A few years ago this would seem a fantasy request. Indeed, from a global perspective, campaigns to end fossil fuel development have largely failed. Carbon emissions from fossil fuels are increasing, and governments all over the world, influenced by lobbying and conflicts of interests, have continued to favour the fossil fuel industry. The industry still receives enormous government subsidies, estimated to be over 5 trillion dollars in 2015, or about 6.5% of global GDP. Even in the EU, where the EU agreed to phase out fossil fuel subsidies, recent research by the European Commission shows that very little progress has been made, and that subsidies to fossil fuel sectors remain at the same level they were in 2008, with the UK being the worst offender.

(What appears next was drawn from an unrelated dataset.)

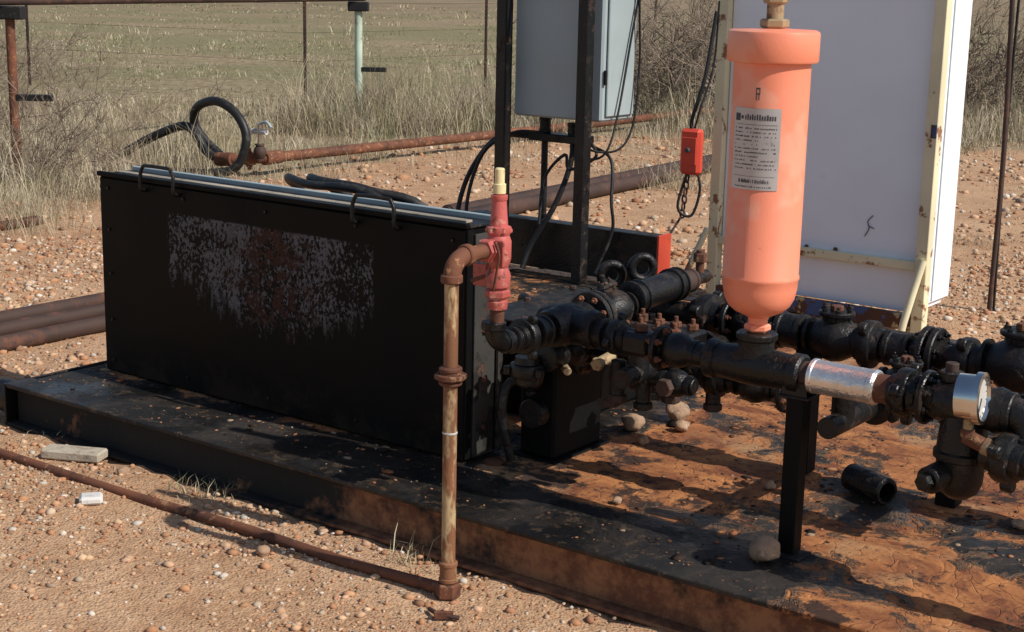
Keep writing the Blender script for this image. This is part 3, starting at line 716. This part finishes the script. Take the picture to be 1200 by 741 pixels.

There are, however, positive developments to draw inspiration from. This year, the World Bank has agreed to stop financing fossil fuel projects entirely, and late last year Ireland became the first EU member state to commit to a total dis-investment in fossil fuel sectors.
Organisations such as 350.org are absolutely right to demand African states end their pursuit of new fossil fuel projects, and this is a campaign that both SSF organisations, their supporters and environmental organisations should take forward in discussion about the so-called 'sustainable blue economy'. There can be no space for new oil and gas installations in blue growth strategies.
At the EU level, it‘s time for the European Union to follow the lead of the World Bank and Ireland, and to agree to an end to all public finance from the European Union and its members states for coastal and offshore fossil fuel projects in Africa. This may not have an immediate effect on the expansion of oil and gas developments, but it could be a further catalyst to change.
This policy should be at the forefront of the next Africa-EU partnership on energy, with the current one coming to end next year. The EU cannot continue to endorse a policy of doubling gas production and trade with African partners if it is serious about combatting climate change and pursuing a ‘sustainable blue economy’.